Wittgenstein dijo que en filosofía el ganador es el que llega al último. Pero no podemos escapar a la lengua o a las confusiones a que da lugar, salvo mediante la muerte. En 1931 escribió: “La lengua pone a todos las mismas trampas; es un enorme mapa de vueltas equivocadas. Así que vemos a un hombre tras otro deambular por los mismos caminos y sabemos de antemano en dónde se desviará, en donde caminará en línea recta o sin prestar atención a las salidas laterales, etc., etc. Lo que debemos hacer entonces es colocar señales en todos los cruceros en donde hay vueltas equivocadas para ayudar a la gente a librar esos peligros.

“Pero tales señalamientos son todo lo que la filosofía puede ofrecer y no hay ninguna certeza de que serán vistos o atendidos correctamente. Y debemos recordar que una señalización tiene sentido en el contexto de una zona peculiar. Podría no servir de nada en otra parte, y no debiera ser considerada como un dogma. Así que la filosofía no ofrece verdades, ni teorías, ni nada excitante, sino principalmente recordatorios de lo que todos sabemos. Este no es un papel deslumbrante, sino difícil e importante.”

Los positivistas lógicos del Círculo de Viena, esa escuela que tan grande influencia ha ejercido en el pensamiento occidental, se declararon impresionados por lo que encontraron en el Tractatus, particularmente la idea de que la lógica y las matemáticas son analíticas, el principio de la verificación y la idea de que la filosofía es una actividad enfocada a la clarificación, no al descubrimiento de hechos. Wittgenstein dijo, sin embargo, que es lo que no está en el Tractatus lo que más importa.

Bertrand Russell recuerda un pasaje de su encuentro con Wittgenstein: “Al final de su primer período de estudio en Cambridge, se me acercó y me dijo:

‘¿Sería usted tan amable de decirme si soy un completo idiota o no?’ Yo le repliqué: ‘Mi querido compañero, no lo sé. ¿Por qué me lo pregunta?’

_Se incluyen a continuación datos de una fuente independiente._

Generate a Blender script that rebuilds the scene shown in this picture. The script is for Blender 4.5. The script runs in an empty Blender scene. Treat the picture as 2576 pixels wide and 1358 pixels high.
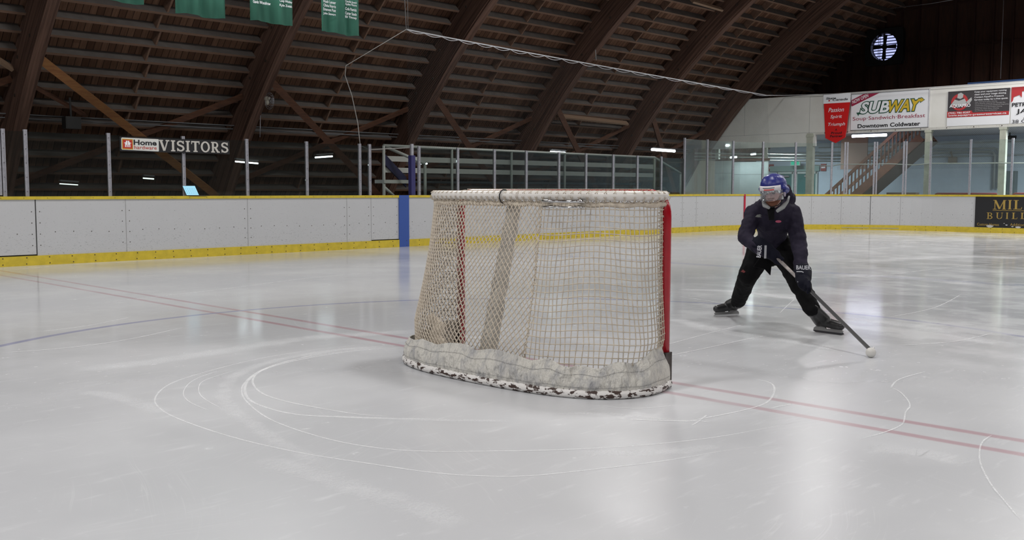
import bpy, bmesh, math, random
import numpy as np
from mathutils import Vector, Matrix
random.seed(7); rng = np.random.RandomState(3)
SC = bpy.context.scene
COL = SC.collection
V = Vector

# ------------------------------------------------------------------ camera
FPX, CX, CY, CAMH = 2491.4, 1288.0, 679.0, 1.2231
PIT, YAW, ROLL = 0.0807, 0.7777, 0.0019
_F = V((math.cos(PIT)*math.cos(YAW), math.cos(PIT)*math.sin(YAW), -math.sin(PIT)))
_R0 = V((math.sin(YAW), -math.cos(YAW), 0)); _U0 = _R0.cross(_F)
_R = _R0*math.cos(ROLL) + _U0*math.sin(ROLL); _U = _R.cross(_F)
_C = V((0, 0, CAMH))
cam = bpy.data.objects.new('camera', bpy.data.cameras.new('camera')); COL.objects.link(cam)
cam.data.sensor_width = 36.0; cam.data.lens = FPX/2576*36.0
cam.data.clip_start = .05; cam.data.clip_end = 300
cam.matrix_world = Matrix(((_R.x, _U.x, -_F.x, 0), (_R.y, _U.y, -_F.y, 0), (_R.z, _U.z, -_F.z, CAMH), (0, 0, 0, 1)))
cam.data.dof.use_dof = False
SC.camera = cam

# ------------------------------------------------------------------ world, exposure, arena lamps
SC.view_settings.view_transform = 'Standard'; SC.view_settings.look = 'None'
SC.view_settings.gamma = 1; SC.view_settings.exposure = 0.0; SC.view_settings.use_curve_mapping = False
w = bpy.data.worlds.new('world'); SC.world = w; w.use_nodes = True
w.node_tree.nodes['Background'].inputs[0].default_value = (.55, .65, .9, 1)
w.node_tree.nodes['Background'].inputs[1].default_value = .03
LAMP_W = 680.0
LAMP_POS = [(x, y, 7.3) for x in (-13.5, -6.5, .6, 7.9, 16.5, 25.0) for y in (-3.5, 4.7, 12.85)] + [(29.6, 7.6, 7.3), (29.6, 5.4, 7.3), (29.6, 1.5, 7.3)]  # final three are unseen lamps added to brighten the sign wall
SC.cycles.max_bounces = 5; SC.cycles.diffuse_bounces = 3; SC.cycles.glossy_bounces = 2
SC.cycles.transparent_max_bounces = 16; SC.cycles.transmission_bounces = 3
SC.cycles.use_denoising = True; SC.cycles.sample_clamp_indirect = 6
SC.cycles.caustics_reflective = False; SC.cycles.caustics_refractive = False
SC.cycles.use_adaptive_sampling = True; SC.cycles.adaptive_threshold = .022

def at(x, y, ax, val):
    "where the sight line through photo pixel (x, y) meets the plane axis = val"
    D = _F + _R*((x-CX)/FPX) - _U*((y-CY)/FPX)
    return _C + D*((val - _C[ax])/D[ax])
def gr(x, y): return at(x, y, 2, 0.0)
def atd(x, y, d): return _C + (_F + _R*((x-CX)/FPX) - _U*((y-CY)/FPX))*d
def px(P):
    q = V(P) - _C; d = q.dot(_F)
    return CX + FPX*q.dot(_R)/d, CY - FPX*q.dot(_U)/d

# ------------------------------------------------------------------ materials
def nd(nt, t, **k):
    n = nt.nodes.new(t)
    for a, b in k.items(): setattr(n, a, b)
    return n
def base_mat(name):
    m = bpy.data.materials.new(name); m.use_nodes = True
    nt = m.node_tree; return m, nt, nt.nodes['Principled BSDF'], nt.links.new
def rgb(c): return (c[0], c[1], c[2], 1)
def mat(name, c, rough=.5, metal=0., bdist=.02, vscale=6., c2=None, stretch=(1, 1, 1), bump=0., bscale=30., emit=None, es=1., spec=None, thr=None, alpha=None):
    m, nt, b, L = base_mat(name)
    b.inputs['Base Color'].default_value = rgb(c); b.inputs['Roughness'].default_value = rough; b.inputs['Metallic'].default_value = metal
    if spec is not None: b.inputs['Specular IOR Level'].default_value = spec
    if emit: b.inputs['Emission Color'].default_value = rgb(emit); b.inputs['Emission Strength'].default_value = es
    if c2 is not None or bump:
        tc = nd(nt, 'ShaderNodeTexCoord'); mp = nd(nt, 'ShaderNodeMapping'); mp.inputs['Scale'].default_value = stretch
        L(tc.outputs['Object'], mp.inputs['Vector'])
    if c2 is not None:
        n = nd(nt, 'ShaderNodeTexNoise'); n.inputs['Scale'].default_value = vscale; n.inputs['Detail'].default_value = 6; n.inputs['Roughness'].default_value = .6
        L(mp.outputs[0], n.inputs['Vector'])
        r = nd(nt, 'ShaderNodeValToRGB'); lo, hi = thr or (.35, .65)
        r.color_ramp.elements[0].position = lo; r.color_ramp.elements[1].position = hi
        r.color_ramp.elements[0].color = rgb(c); r.color_ramp.elements[1].color = rgb(c2)
        L(n.outputs['Fac'], r.inputs[0]); L(r.outputs[0], b.inputs['Base Color'])
    if bump:
        n2 = nd(nt, 'ShaderNodeTexNoise'); n2.inputs['Scale'].default_value = bscale; n2.inputs['Detail'].default_value = 5
        bp = nd(nt, 'ShaderNodeBump'); bp.inputs['Strength'].default_value = bump; bp.inputs['Distance'].default_value = bdist
        L(mp.outputs[0], n2.inputs['Vector']); L(n2.outputs['Fac'], bp.inputs['Height']); L(bp.outputs[0], b.inputs['Normal'])
    return m
def mth(nt, op, a, b=None, c=None, clamp=False):
    n = nd(nt, 'ShaderNodeMath', operation=op); n.use_clamp = clamp
    for i, x in enumerate((a, b, c)):
        if x is None: continue
        if isinstance(x, (int, float)): n.inputs[i].default_value = x
        else: nt.links.new(x, n.inputs[i])
    return n.outputs[0]
def mixc(nt, fac, a, b):
    n = nd(nt, 'ShaderNodeMix', data_type='RGBA')
    for s, x in (('A', a), ('B', b)):
        i = [k for k in n.inputs if k.name == s and k.type == 'RGBA'][0]
        if isinstance(x, tuple): i.default_value = rgb(x)
        else: nt.links.new(x, i)
    if isinstance(fac, (int, float)): n.inputs[0].default_value = fac
    else: nt.links.new(fac, n.inputs[0])
    return [k for k in n.outputs if k.type == 'RGBA'][0]
def noise(nt, vec, scale, detail=4, rough=.55):
    n = nd(nt, 'ShaderNodeTexNoise'); n.inputs['Scale'].default_value = scale; n.inputs['Detail'].default_value = detail; n.inputs['Roughness'].default_value = rough
    nt.links.new(vec, n.inputs['Vector']); return n.outputs['Fac']
def sstep(nt, x, lo, hi):
    n = nd(nt, 'ShaderNodeMapRange', interpolation_type='SMOOTHSTEP')
    nt.links.new(x, n.inputs[0]); n.inputs[1].default_value = lo; n.inputs[2].default_value = hi
    return n.outputs[0]
def mapv(nt, vec, sc):
    mp = nd(nt, 'ShaderNodeMapping'); mp.inputs['Scale'].default_value = sc; nt.links.new(vec, mp.inputs['Vector']); return mp.outputs[0]

YC, ZC = 4.66, -9.40                                  # centre of the arched roof
LINE_X, CIRC_Y, CIRC_R, BLUE_X = 5.03, 4.62, 4.3185, 13.7875

def ice_material():
    m, nt, b, L = base_mat('ice')
    tc = nd(nt, 'ShaderNodeTexCoord'); vec = tc.outputs['Object']
    sx = nd(nt, 'ShaderNodeSeparateXYZ'); L(vec, sx.inputs[0]); X, Y = sx.outputs[0], sx.outputs[1]
    wob = mth(nt, 'MULTIPLY', mth(nt, 'SUBTRACT', noise(nt, vec, 1.3, 2), .5), .02)
    def band(d, half, soft): return mth(nt, 'SUBTRACT', 1.0, sstep(nt, mth(nt, 'ABSOLUTE', mth(nt, 'ADD', d, wob)), half, half+soft))
    l1 = band(mth(nt, 'SUBTRACT', X, LINE_X-.137), .018, .03); l2 = band(mth(nt, 'SUBTRACT', X, LINE_X+.137), .018, .03)
    red = mth(nt, 'MAXIMUM', l1, l2)
    dx = mth(nt, 'SUBTRACT', X, LINE_X); dy = mth(nt, 'SUBTRACT', Y, CIRC_Y)
    rr = mth(nt, 'SQRT', mth(nt, 'ADD', mth(nt, 'MULTIPLY', dx, dx), mth(nt, 'MULTIPLY', dy, dy)))
    ring = band(mth(nt, 'SUBTRACT', rr, CIRC_R), .02, .035)
    blue = band(mth(nt, 'SUBTRACT', X, BLUE_X), .10, .08)
    goal = band(mth(nt, 'SUBTRACT', X, 26.9), .02, .03)
    fade = sstep(nt, noise(nt, vec, 1.1, 5), .25, .6)
    n1 = noise(nt, vec, .45, 5); n2 = noise(nt, vec, 9, 8, .7); n3 = noise(nt, mapv(nt, vec, (1, 5, 1)), 3, 6, .65)
    frost = sstep(nt, n1, .40, .68)
    c = mixc(nt, frost, (.535, .545, .565), (.625, .635, .655))
    c = mixc(nt, mth(nt, 'MULTIPLY', sstep(nt, n3, .55, .75), .35), c, (.80, .81, .83))
    c = mixc(nt, mth(nt, 'MULTIPLY', sstep(nt, n2, .62, .74), .5), c, (.88, .89, .90))
    c = mixc(nt, mth(nt, 'MULTIPLY', mth(nt, 'MAXIMUM', red, goal), mth(nt, 'MULTIPLY_ADD', fade, .25, .33)), c, (.40, .17, .21))
    bl = mth(nt, 'MAXIMUM', ring, mth(nt, 'MULTIPLY', blue, .55))
    c = mixc(nt, mth(nt, 'MULTIPLY', bl, mth(nt, 'MULTIPLY_ADD', fade, .2, .58)), c, (.27, .28, .45))
    # worn, wet and snowy patches to the right of the skater
    nb = noise(nt, mapv(nt, vec, (1.0, .8, 1)), 1.7, 7, .6)
    wx = mth(nt, 'MULTIPLY', sstep(nt, X, 6.3, 8.8), mth(nt, 'SUBTRACT', 1, sstep(nt, mth(nt, 'SUBTRACT', Y, mth(nt, 'MULTIPLY', X, .35)), 2.0, 4.5)))
    wet = mth(nt, 'SUBTRACT', 1, sstep(nt, nb, .40, .50))
    c = mixc(nt, mth(nt, 'MULTIPLY', mth(nt, 'MULTIPLY', sstep(nt, nb, .47, .60), wx), .55), c, (.84, .85, .87))
    c = mixc(nt, mth(nt, 'MULTIPLY', mth(nt, 'MULTIPLY', wet, wx), .40), c, (.50, .51, .52))
    # fine skate scratches in several directions
    scr = None
    for k, (ang, sc) in enumerate(((.3, 2.2), (1.1, 2.7), (2.0, 1.9), (2.7, 2.4))):
        rt = nd(nt, 'ShaderNodeVectorRotate', rotation_type='Z_AXIS'); rt.inputs['Angle'].default_value = ang; L(vec, rt.inputs['Vector'])
        dist = nd(nt, 'ShaderNodeTexNoise'); dist.inputs['Scale'].default_value = .5; L(rt.outputs[0], dist.inputs['Vector'])
        ad = nd(nt, 'ShaderNodeVectorMath', operation='MULTIPLY_ADD'); L(dist.outputs['Color'], ad.inputs[0]); ad.inputs[1].default_value = (.5, .5, 0); L(rt.outputs[0], ad.inputs[2])
        q = noise(nt, mapv(nt, ad.outputs[0], (.25, 9*sc, 1)), 1.0, 3, .5)
        ln = mth(nt, 'SUBTRACT', 1, sstep(nt, mth(nt, 'ABSOLUTE', mth(nt, 'SUBTRACT', q, .5)), .002, .008))
        gate = sstep(nt, noise(nt, mapv(nt, ad.outputs[0], (.5, .9, 1)), .8+.2*k, 2), .56, .66)
        ln = mth(nt, 'MULTIPLY', ln, gate); scr = ln if scr is None else mth(nt, 'MAXIMUM', scr, ln)
    c = mixc(nt, mth(nt, 'MULTIPLY', scr, .10), c, (.93, .94, .95))
    L(c, b.inputs['Base Color'])
    b.inputs['IOR'].default_value = 1.25
    ddx = mth(nt, 'SUBTRACT', X, 2.6); ddy = mth(nt, 'SUBTRACT', Y, 2.0)
    worn = mth(nt, 'SUBTRACT', 1, sstep(nt, mth(nt, 'SQRT', mth(nt, 'ADD', mth(nt, 'MULTIPLY', ddx, ddx), mth(nt, 'MULTIPLY', ddy, ddy))), 3.2, 6.8))
    r = mth(nt, 'ADD', mth(nt, 'MULTIPLY', frost, .05), mth(nt, 'MULTIPLY_ADD', worn, .165, .11))
    r = mth(nt, 'ADD', r, mth(nt, 'MULTIPLY', sstep(nt, n2, .6, .75), .15)); L(r, b.inputs['Roughness'])
    bp = nd(nt, 'ShaderNodeBump'); bp.inputs['Strength'].default_value = .05; bp.inputs['Distance'].default_value = .01
    L(mth(nt, 'ADD', noise(nt, vec, 5, 3), mth(nt, 'MULTIPLY', scr, .08)), bp.inputs['Height']); L(bp.outputs[0], b.inputs['Normal'])
    return m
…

“Él me dijo: ‘Porque si soy un completo idiota me haré ingeniero aeronáutico; pero, si no lo soy, me haré filósofo’. Le dije que me escribiera algo durante las vacaciones sobre algún tema filosófico y que entonces le diría si era un completo idiota o no.

“Al comienzo del siguiente período lectivo me trajo el cumplimiento de esta sugerencia. Después de leer sólo una frase, le dije: ‘No. Usted no debe hacerse ingeniero aeronáutico’.”